Flamefire commented 8 years ago

It is strange, that it rebuilds the woodcutter after burning it down. There should be some kind of hysteresis so it will keep the woodcutter a bit longer and rebuild a bit later. So the threshold is not that low, that it will fall enough as soon as the woodcutter is finished. Probably give it a bonus before destruction if a forester is close.

Maybe fixing the resource maps would already help...

vader1986 commented 7 years ago

I'd say a good woodcutter position is a position fulfilling at least one of those requirements: 1) many trees but no wood-cutter nearby 2) a forester with less than 2 wood-cutters nearby Also, there must be need for a woodcutter (ratio sawmill/woodcutters) in both cases.

Conditions for removing a wood-cutter, then would be (both must be fulfilled): 1) no forester nearby 2) no tree nearby

Does it make any sense? (i'm absolutely not the best player hehe)

Spikeone commented 7 years ago

I'd say a good woodcutter position is a position fulfilling at least one of those requirements: many trees but no wood-cutter nearby a forester with less than 2 wood-cutters nearby Also, there must be need for a woodcutter (ratio sawmill/woodcutters) in both cases.
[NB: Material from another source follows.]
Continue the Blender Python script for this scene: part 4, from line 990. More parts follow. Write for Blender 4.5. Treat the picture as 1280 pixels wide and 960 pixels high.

Those cases are not considering the following:

just adding those

MarkL1961 commented 7 years ago

@vader1986 (I started watching this project recently and have played this recreation of the best version of settlers for a couple of years) Your comment makes perfect sense to me providing that you are checking for all foresters and woodcutters for all players nearby. My experience of the game is that a woodcutter and forester does not respect a players boundary. If another player next to a boundary has a forester and one woodcutter and neighbour can safely build another woodcutter. As per the comment from @Spikeone if I have understood it correctly, in the scenario I use the other player may be using the forester and one woodcutter to build up a thick forested area to make it harder for neighbours to expand their boundary. If they then build a second woodcutter yours is now redundant, but as a player you would keep it until all trees have gone before destroying it

Spikeone commented 7 years ago

@MarkL1961 Yes, thats what I ways trying to say, there are 2 types of woodcutters. Those for economy and those for tactics. I don't think the AI should use hostile foresters if those have only one woodcutter but they should counter single hostile foresters / hostile foresters with stopped woodcutters as a player would do. Those tactics aren't used that often but still the AI should react in a somehow good way. I also hate building a forester for one or two trees but sometimes those are blocking good spots or passages.

Also in most cases 1 big area for wood production is better than 3 smaller, I always build foresters and woocutters at one spot and use the surrounding area for production (sawmills, miller, bakery etc.) and areas further away for farmers. This leads to one problem: If I lose that area, I wont have any wood... but if that area is lost, the game is already lost so it doesn't matter.